President assails China’s pressure for reunification
TAIPEI, Taiwan — Taiwan’s president on Sunday vowed to defend the island from China’s rising campaign for reunification after a week of unprecedented tensions with Beijing.
Speaking at the island’s National Day celebrations, a rare show of Taiwanese defense capabilities in the annual parade underlined Tsai Ingwen’s promise to resist Chinese military threats.
“We will do our utmost to prevent the status quo from being unilaterally altered,” President Tsai said. “We will continue to bolster our national defense and demonstrate our determination to defend ourselves in order to ensure that nobody can force Taiwan to take the path China has laid out for us.”
China claims Taiwan as part of its national territory although the island has been self-ruled since it split from the communist-ruled mainland in 1949 after a long civil war.
On Saturday, China’s leader Xi Jinping said reunification with Taiwan “must be realized.”
“No one should underestimate the Chinese people’s strong determination, will and capability to safeguard national sovereignty and territorial integrity,“Xi declared.
Tsai emphasized Taiwan’s vibrant democracy in contrast with Beijing’s deeply authoritarian, single-party Communist state.
“The path that China has laid out offers neither a free and democratic way of life for Taiwan, nor sovereignty for our 23 million people,“Tsai said.
Tsai rarely singles out China in her public speeches, but in this speech acknowledged the increasing tensions that Taiwan faces as Chinese military harassment escalated in the past year.
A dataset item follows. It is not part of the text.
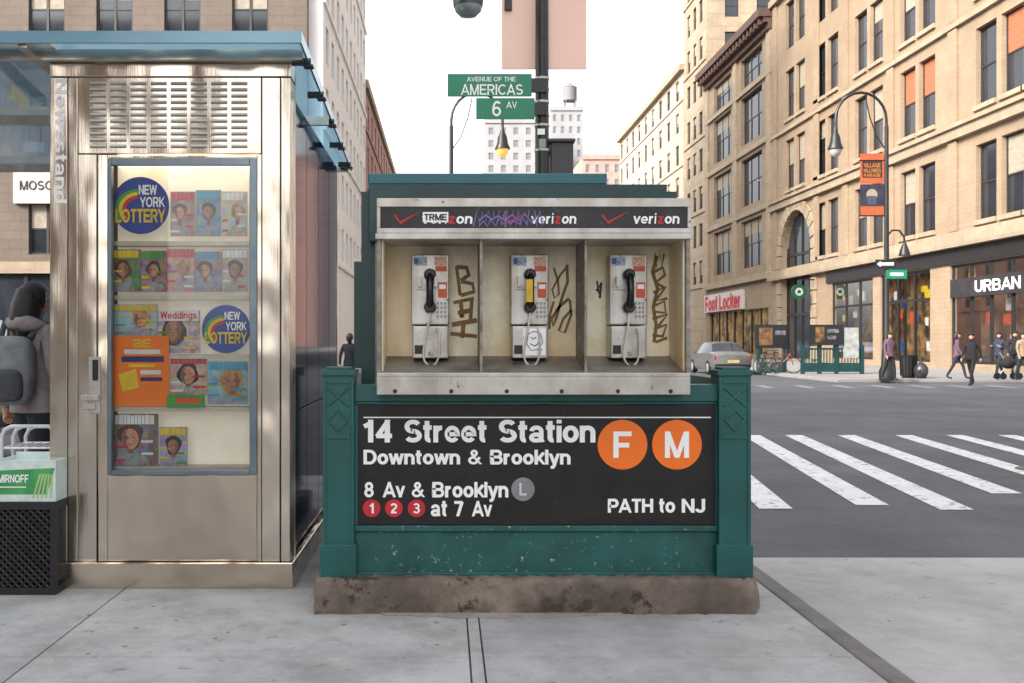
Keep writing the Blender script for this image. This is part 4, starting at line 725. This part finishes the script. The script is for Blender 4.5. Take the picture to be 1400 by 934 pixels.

Since September of last year, China has flown fighter jets more than 800 times towards Taiwan.
The island has strengthened its unofficial ties with countries like Japan, Australia and the U.S. in the face of the rising tensions.
Following the address, Taiwan’s Ministry of National Defense showed off a range of weaponry including missile launchers and armored vehicles while fighters jets and helicopters soared overhead. These included a formation of F-16, Indigenous Defense Fighters and Mirage 2000’s, which left wide contrails in their wake.
The show of air power was followed by a group of CM32 tanks, followed later by trucks carrying missile systems.
Tsai said Taiwan wanted to contribute to peaceful regional development, even as the situation becomes “more tense and complex” in the Indo-Pacific.
China’s Taiwan Affairs Office issued a statement Sunday night, saying that Tsai’s party, the Democratic Progressive Party, is “the source of turbulence and tension in crossstrait relations, and the biggest threat to peace and stability in the Taiwan Strait.”